Cross-inscribed stone, Ballyedmonduff, Co. Dublin
Co. Dublin |
Crosses & Monuments
On the most northerly granite outcrop of Three Rock Mountain in south County Dublin, someone cut a small cross into bare rock, and left almost no other clue about why.
The carving is equal-armed, meaning all four arms are the same length, and each arm ends in a slightly expanded bar terminal, a detail that gives it a deliberate, finished quality rather than the look of an idle scratch. It is modest in scale, the incised line running just thirty centimetres in length, but the precision of the cutting suggests it was made with purpose, not impulse.
The cross belongs to a tradition of rock-cut or inscribed crosses found at early Christian sites across Ireland, where a simple incised mark on stone could consecrate ground, mark a boundary, or serve as a focus for devotion. Three Rock Mountain itself sits within a landscape layered with prehistoric and early medieval activity, and granite outcrops of this kind were sometimes chosen as surfaces for carving precisely because of their permanence and visibility. What the Ballyedmonduff cross specifically commemorates, or who made it and when, the surviving record does not say. The site was documented by Geraldine Stout and Padraig Clancy, and a detail noted by archaeologist Chris Corlett adds a further wrinkle: at the northern end of the same outcrop there is a second cross, smaller and noticeably shallower, identified as modern. Two crosses on the same rock surface, separated by what may be centuries, suggest that something about this particular spot continued to feel worth marking.

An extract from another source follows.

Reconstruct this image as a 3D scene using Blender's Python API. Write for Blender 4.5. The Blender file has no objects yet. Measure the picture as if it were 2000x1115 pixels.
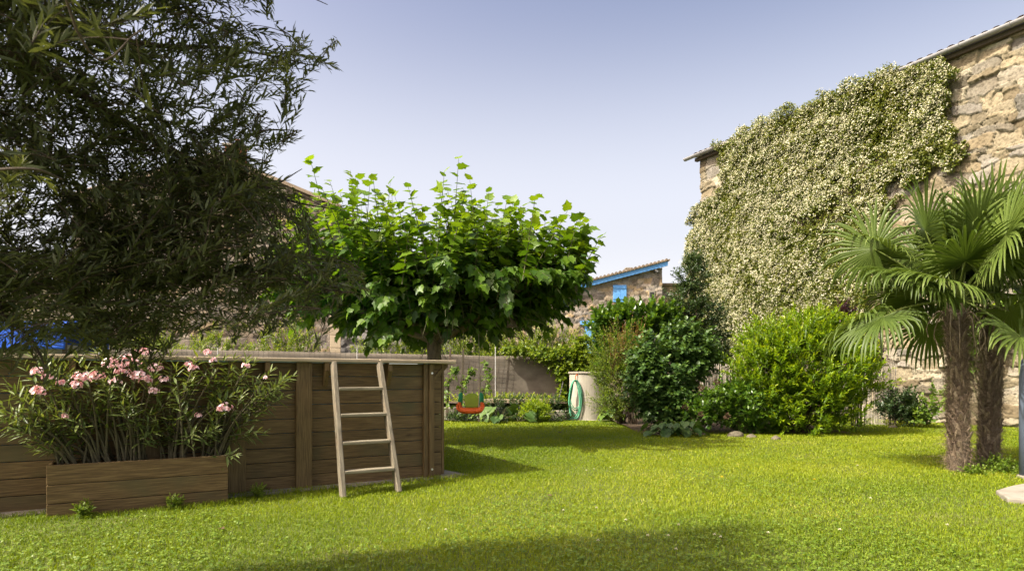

Three Rock Mountain is accessible from several car parks on the southern edge of Dublin, and the summit area is popular with walkers. The granite outcrops are scattered across the higher ground, so locating the most northerly one requires some attention to the terrain rather than a simple path. The cross itself is small enough to pass unnoticed if you are moving quickly across the rock; it rewards a slow, low-angled look, especially in raking light from the side, which catches the depth of the incised line. The modern cross nearby is shallower and easier to distinguish once you know to look for the difference in cutting technique between the two.